一緒に養われているのですから生活費に困っていたわけではないのです。弟子としてイエスと共に歩きながら、どこかに蓄えをもったのでしょうか?
 私たちにはヨハネの記したひとことしか知ることができませんが、彼のこころを貪欲が支配するようになり、もっとため込みたくなったのではあるまいかと推測します。それでマリヤに苦情をいったことでしょう。

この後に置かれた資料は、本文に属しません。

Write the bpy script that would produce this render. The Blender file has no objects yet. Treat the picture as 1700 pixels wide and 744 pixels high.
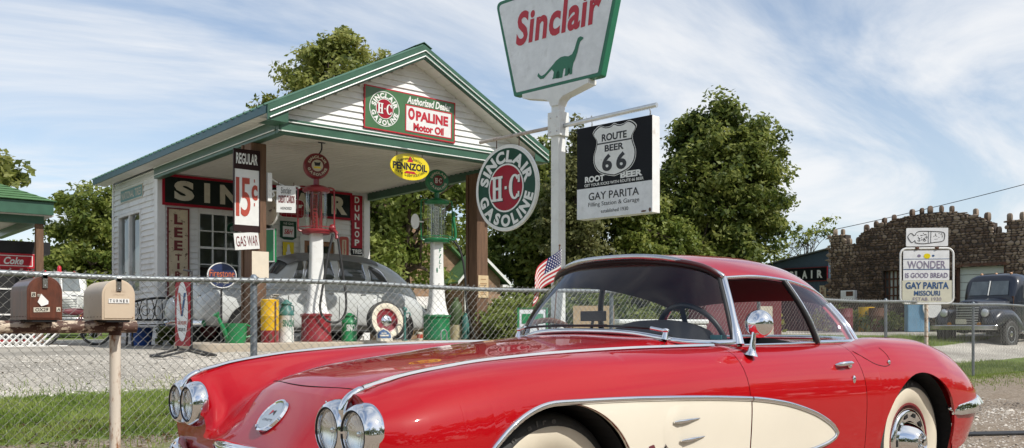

 貪欲は昂じて、もっと金になる手段があることに気づきました。イエスをユダヤ人の指導者たちに引き渡せば・・と。
「欲に目が眩む」ということばがありますが、彼の場合それがぴったりです。
平静に考えたら、これほど馬鹿な行為はないことは一目瞭然です。それが「目が眩んだ」人には見えないのでしょう。
彼はそれを実行に移しました。
「十二弟子のひとりで、イスカリオテ・ユダという者が、祭司長たちのところへ行って、 こう言った。「彼をあなたがたに売るとしたら、いったいいくらくれますか。」すると、彼らは銀貨三十枚を彼に支払った。そのときから、彼はイエスを引き渡す機会をねらっていた。」(マタイ 24:14-16)
 それでイエスに「生まれない方がよかった。」と言われてしまいました。

 彼の良心が働いたのは、イエスが死刑に決まった後でした。
「そのとき、イエスを売ったユダは、イエスが罪に定められたのを知って後悔し、銀貨三十枚を、祭司長、長老たちに返して、「私は罪を犯した。罪のない人の血を売ったりして」と言った。しかし、彼らは、「私たちの知ったことか。自分で始末することだ」と言った。それで、彼は銀貨を神殿に投げ込んで立ち去った。そして、外に出て行って、首をつった。 祭司長たちは銀貨を取って、「これを神殿の金庫に入れるのはよくない。血の代価だから」と言った。・・・」(マタイ 26:14-16)

 貪欲は人を盲目にします。
イスカリオテ・ユダはその典型的な事例になってしまいました。

私たちも貪欲に警戒しましょう。